Of course, adorable works for kittens and the Jonas Brothers, but for a Brooklyn-based indie-rock band that's toured with Radiohead and whose album is being heavily hyped as a breakthrough, it's a mixed blessing. On the plus side, Grizzly Bear's songs are never less than pretty, and occasionally they are breathtaking. "Two Weeks" opens with what sounds like a child banging on a piano in search of a tune until the whole band mews, "Oh-wa-oh-wa-oooooooo," lifting a melody out of the muck and into the stratosphere, where lead singer Ed Droste asks, "Would you always, maybe sometimes/ Make it easy." It's the sweetest way imaginable to ask someone to chill. "Fine for Now" meanders through all sorts of paces and styles, from a cappella church music to jazz, before settling its focus on a mildly psychedelic cymbal that crashes like the gentlest of waves.
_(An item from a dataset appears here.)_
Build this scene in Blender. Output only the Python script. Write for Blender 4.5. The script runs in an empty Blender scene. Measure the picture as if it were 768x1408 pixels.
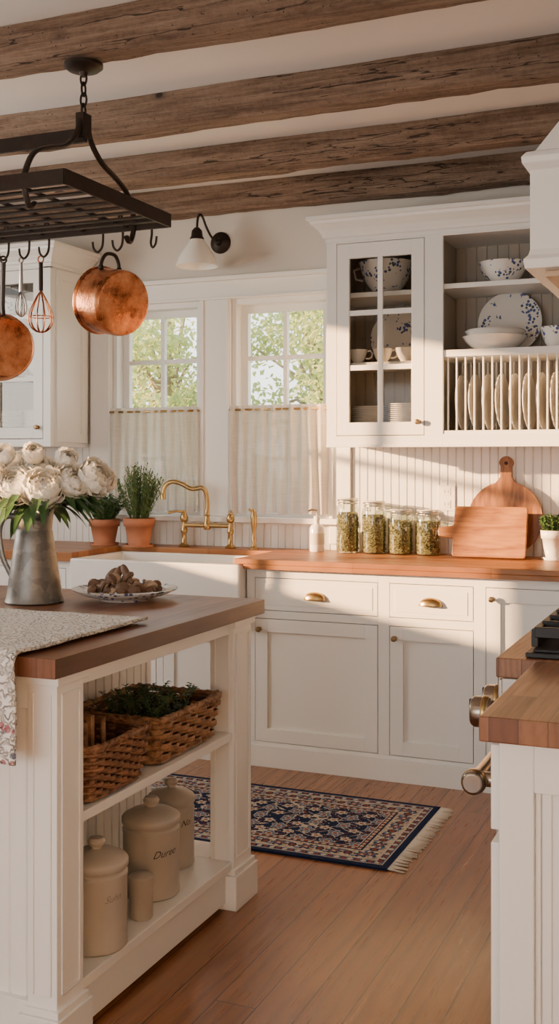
import bpy, bmesh, math, random
from mathutils import Vector, Matrix, noise
random.seed(7)
R=random.random
def U(a,b): return a+(b-a)*random.random()
PI=math.pi
# ------------------------------------------------------------ materials
class NM:
    def __init__(s,name,color=(.8,.8,.8),rough=.5,metal=0.,**kw):
        s.m=bpy.data.materials.new(name); s.m.use_nodes=True
        s.t=s.m.node_tree; s.b=s.t.nodes['Principled BSDF']; s.out=s.t.nodes['Material Output']
        s.b.inputs['Base Color'].default_value=(*color,1); s.b.inputs['Roughness'].default_value=rough
        s.b.inputs['Metallic'].default_value=metal
        for k,v in kw.items(): s.b.inputs[k.replace('_',' ')].default_value=v
        s._c=None
    def n(s,ty,**p):
        x=s.t.nodes.new(ty)
        for k,v in p.items(): setattr(x,k,v)
        return x
    def L(s,a,b): s.t.links.new(a,b)
    def put(s,inp,v):
        if isinstance(v,(int,float)): inp.default_value=v
        elif isinstance(v,(tuple,list)): inp.default_value=(*v,1) if len(v)==3 and len(inp.default_value)==4 else v
        else: s.L(v,inp)
    def math(s,op,a,b=0.,c=None):
        x=s.n('ShaderNodeMath',operation=op); s.put(x.inputs[0],a); s.put(x.inputs[1],b)
        if c is not None: s.put(x.inputs[2],c)
        return x.outputs[0]
    def mix(s,f,a,b,blend='MIX'):
        x=s.n('ShaderNodeMix',data_type='RGBA',blend_type=blend); s.put(x.inputs[0],f); s.put(x.inputs[6],a); s.put(x.inputs[7],b)
        return x.outputs[2]
    def ramp(s,f,stops,interp='LINEAR'):
        x=s.n('ShaderNodeValToRGB'); r=x.color_ramp; r.interpolation=interp
        while len(r.elements)<len(stops): r.elements.new(.5)
        for e,(p,c) in zip(r.elements,stops):
            e.position=p; e.color=(*c,1) if len(c)==3 else c
        s.put(x.inputs[0],f); return x.outputs[0]
    def co(s):
        if s._c is None: s._c=s.n('ShaderNodeTexCoord').outputs['Object']
        return s._c
    def sep(s):
        x=s.n('ShaderNodeSeparateXYZ'); s.L(s.co(),x.inputs[0]); return x.outputs
    def comb(s,a,b,c):
        x=s.n('ShaderNodeCombineXYZ'); s.put(x.inputs[0],a); s.put(x.inputs[1],b); s.put(x.inputs[2],c); return x.outputs[0]
    def noise(s,vec,scale,detail=3,rough=.5,out=0):
        x=s.n('ShaderNodeTexNoise'); 
        if vec is None: vec=s.co()
        s.L(vec,x.inputs['Vector']); x.inputs['Scale'].default_value=scale; x.inputs['Detail'].default_value=detail; x.inputs['Roughness'].default_value=rough
        return x.outputs[out]
    def voro(s,vec,scale,feature='F1',out=0):
        x=s.n('ShaderNodeTexVoronoi',feature=feature)
        if vec is None: vec=s.co()
        s.L(vec,x.inputs['Vector']); x.inputs['Scale'].default_value=scale
        return x.outputs[out]
    def white(s,vec):
        x=s.n('ShaderNodeTexWhiteNoise',noise_dimensions='3D'); s.L(vec,x.inputs['Vector']); return x.outputs['Value']
    def bump(s,h,strength=.3,dist=.01):
        x=s.n('ShaderNodeBump'); s.put(x.inputs['Height'],h); x.inputs['Strength'].default_value=strength; x.inputs['Distance'].default_value=dist
        s.L(x.outputs[0],s.b.inputs['Normal'])
    def col(s,v): s.put(s.b.inputs['Base Color'],v)
    def rgh(s,v): s.put(s.b.inputs['Roughness'],v)

def plain(name,c,rough=.5,metal=0.,var=.06,scale=6,bump=0,bscale=80,bdist=.003,**kw):
    m=NM(name,c,rough,metal,**kw)
    n=m.noise(None,scale,4)
    m.col(m.mix(n,tuple(x*(1-var) for x in c),tuple(min(1,x*(1+var)) for x in c)))
    if bump: m.bump(m.noise(None,bscale,4),bump,bdist)
    return m.m

def planks(name,along,across,w,ln,c1,c2,dark,rough=.35,gap=.02,grain=1.,bump=.15,gapdark=.35,coat=0.,ringk=.42,dk=.75,warpk=2.,spec=.5,mott=0.):
    m=NM(name,c1,rough); s=m.sep(); u=s[along]; v=s[across]; z=s[3-along-across]
    vs=m.math('DIVIDE',v,w); iv=m.math('FLOOR',vs); r1=m.white(m.comb(iv,3.1,.7))
    us=m.math('ADD',m.math('DIVIDE',u,ln),m.math('MULTIPLY',r1,7.3)); iu=m.math('FLOOR',us)
    r2=m.white(m.comb(iv,iu,1.3))
    off=m.math('MULTIPLY',r2,37.)
    warp=m.noise(m.comb(m.math('MULTIPLY',u,.9),m.math('MULTIPLY',v,7.),m.math('ADD',off,z)),1.,2)
    rings=m.math('SINE',m.math('MULTIPLY',m.math('ADD',m.math('MULTIPLY',v,7.),m.math('MULTIPLY',warp,warpk)),62.*grain))
    rings=m.math('POWER',m.math('MULTIPLY_ADD',rings,.5,.5),1.8)
    gm=m.noise(m.comb(m.math('MULTIPLY',u,1.1),m.math('MULTIPLY',v,9.),m.math('ADD',off,5.)),1.,2)
    rings=m.math('MULTIPLY',rings,m.math('MULTIPLY_ADD',gm,1.6,-.2))
    fine=m.noise(m.comb(m.math('MULTIPLY',u,5.),m.math('MULTIPLY',v,160.),m.math('ADD',off,m.math('MULTIPLY',z,60.))),1.,4,.6)
    base=m.mix(r2,c1,c2)
    g=m.math('ADD',m.math('MULTIPLY',rings,ringk),m.math('MULTIPLY',fine,.7))
    colr=m.mix(m.math('MULTIPLY',m.math('POWER',g,1.6),dk),base,dark)
    if mott: colr=m.mix(m.math('MULTIPLY',m.noise(None,3.,4),mott),colr,tuple(x*.5 for x in c2))
    fv=m.math('FRACT',vs); e=m.math('MINIMUM',fv,m.math('SUBTRACT',1.,fv))
    fu=m.math('FRACT',us); eu=m.math('MULTIPLY',m.math('MINIMUM',fu,m.math('SUBTRACT',1.,fu)),ln/w)
    e=m.math('MINIMUM',e,eu); gp=m.math('LESS_THAN',e,gap)
    colr=m.mix(m.math('MULTIPLY',gp,1-gapdark),colr,tuple(x*.25 for x in dark))
    m.col(colr); m.rgh(m.math('MULTIPLY_ADD',fine,.25,rough-.1))
    m.bump(m.math('SUBTRACT',fine,m.math('MULTIPLY',gp,1.2)),bump,.002)
    m.b.inputs['Specular IOR Level'].default_value=spec
    if coat: m.b.inputs['Coat Weight'].default_value=coat; m.b.inputs['Coat Roughness'].default_value=.2
    return m.m

def beam_mat():
    m=NM('aged_beam_wood',(.2,.12,.07),.9); s=m.sep()
    v=m.comb(m.math('MULTIPLY',s[0],.8),m.math('MULTIPLY',s[1],7.),m.math('MULTIPLY',s[2],7.))
    n1=m.noise(v,2.,5,.6); v2=m.comb(m.math('MULTIPLY',s[0],2.2),m.math('MULTIPLY',s[1],50.),m.math('MULTIPLY',s[2],50.))
    n2=m.noise(v2,1.5,6,.7); n3=m.noise(None,45,5,.7)
    f=m.math('ADD',m.math('ADD',m.math('MULTIPLY',n1,.45),m.math('MULTIPLY',n2,.40)),m.math('MULTIPLY',n3,.15))
    c=m.ramp(f,[(.34,(.060,.035,.022)),(.45,(.165,.103,.067)),(.53,(.255,.172,.118)),(.66,(.38,.28,.205))])
    k=m.voro(m.comb(s[0],m.math('MULTIPLY',s[1],1.1),m.math('MULTIPLY',s[2],1.4)),3.6)
    kn=m.ramp(k,[(.0,(0,0,0)),(.045,(.03,.03,.03)),(.065,(.6,.6,.6)),(.15,(1,1,1))])
    c=m.mix(kn,(.022,.013,.009),c)
    cr=m.noise(m.comb(m.math('MULTIPLY',s[0],.6),m.math('MULTIPLY',s[1],9.),m.math('MULTIPLY',s[2],9.)),1.1,4,.6)
    crk=m.math('LESS_THAN',m.math('ABSOLUTE',m.math('SUBTRACT',cr,.47)),.0055)
    pit=m.math('LESS_THAN',m.voro(None,38),.10); crk=m.math('MAXIMUM',crk,pit)
    c=m.mix(m.math('MULTIPLY',crk,.85),c,(.018,.010,.007))
    m.col(c); m.bump(m.math('SUBTRACT',m.math('ADD',m.math('ADD',n1,n2),m.math('MULTIPLY',n3,.6)),m.math('MULTIPLY',crk,.9)),1.,.014)
    return m.m

WHITE=plain('cabinet_paint',(.79,.785,.76),.38,var=.02,scale=3)
TRIM=plain('trim_paint',(.79,.78,.75),.45,var=.02,scale=3)
WALL=plain('plaster_wall_paint',(.63,.59,.53),.85,var=.04,scale=2,bump=.1,bscale=120)
CEIL=plain('ceiling_plaster',(.72,.705,.69),.9,var=.03,scale=2)
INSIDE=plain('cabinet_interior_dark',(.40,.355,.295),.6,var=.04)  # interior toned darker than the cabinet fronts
FLOOR=planks('pine_floor_boards',1,0,.112,2.6,(.42,.185,.068),(.29,.112,.040),(.10,.033,.012),rough=.28,gap=.016,grain=.30,bump=.12,gapdark=.05,coat=.2,ringk=.65,dk=.8,warpk=1.2,spec=.45,mott=.4)
BUTX=planks('butcher_block_back',0,1,.045,.6,(.46,.205,.075),(.28,.108,.038),(.12,.045,.018),rough=.36,gap=.015,bump=.08,gapdark=.4,spec=.35)
BUTY=planks('butcher_block_island',1,0,.05,.7,(.32,.145,.068),(.165,.064,.030),(.070,.027,.014),rough=.32,gap=.016,bump=.08,gapdark=.4,warpk=1.)
BEAM=beam_mat()
BRASS=plain('aged_brass',(.46,.31,.13),.30,1.,var=.25,scale=25)
BRASSD=plain('antique_brass_knob',(.26,.18,.10),.35,1.,var=.2,scale=40)
IRON=plain('blackened_iron',(.035,.025,.020),.5,.7,var=.3,scale=30,bump=.2)
STEEL=plain('brushed_steel',(.46,.43,.40),.28,1.,var=.08,scale=30)
PEWTER=plain('bronze_nickel',(.36,.30,.24),.24,1.,var=.15,scale=30)
BLACK=plain('cast_iron_grate',(.012,.012,.013),.45,.2)
PORC=plain('white_porcelain',(.80,.78,.74),.14,var=.02)
FIRE=plain('fireclay_sink',(.80,.79,.77),.18,var=.02)
STONE=plain('stoneware_glaze',(.42,.375,.315),.40,var=.14,scale=14,bump=.05)
INK=plain('dark_script_ink',(.03,.03,.035),.6)
INKF=plain('faded_script_ink',(.24,.20,.165),.6)
TERRA=plain('terracotta_clay',(.42,.16,.08),.8,var=.25,scale=12,bump=.2)
SOIL=plain('potting_soil',(.05,.03,.02),.95,bump=.6)
LEAF=plain('dark_leaf',(.05,.12,.037),.5,var=.4,scale=20)
HERB=plain('rosemary_needles',(.11,.19,.065),.6,var=.4,scale=30)
STEM=plain('green_stem',(.12,.17,.05),.6)
BROWN=plain('mushroom_brown',(.16,.09,.055),.7,var=.4,scale=40,bump=.3)
PALEM=plain('mushroom_pale',(.42,.30,.20),.7,var=.3,scale=40,bump=.2)
OUTLET=plain('outlet_plastic',(.78,.74,.68),.35)
LINER=plain('hood_liner_wood',(.55,.40,.27),.5,var=.1)
GRASS=plain('garden_grass',(.26,.34,.13),.95,var=.3,scale=3)
BARK=plain('tree_bark',(.30,.25,.19),.9,var=.3,scale=10)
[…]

You can hear the Beach Boys in Veckatimest's harmonies and The Band in the general spirit of craftsmanship and fraternity. But over the course of 52 minutes, you also hear what's missing: tension. Even though there are flashes of experimentation (NYU-educated, these boys have admirably eclectic taste in instruments) and plenty of minor chords, Grizzly Bear's politeness is a little oppressive. Without a hint of vocal darkness or a sudden stab of musical chaos, the lyrics gradually dissolve into a series of gumdrops, and the falsetto harmonies lose some of their charm; at its lowest, Veckatimest sounds like an album recorded by castrati at a beach house. So maybe it's not a breakout. But its charms are well suited to the fat summer days ahead.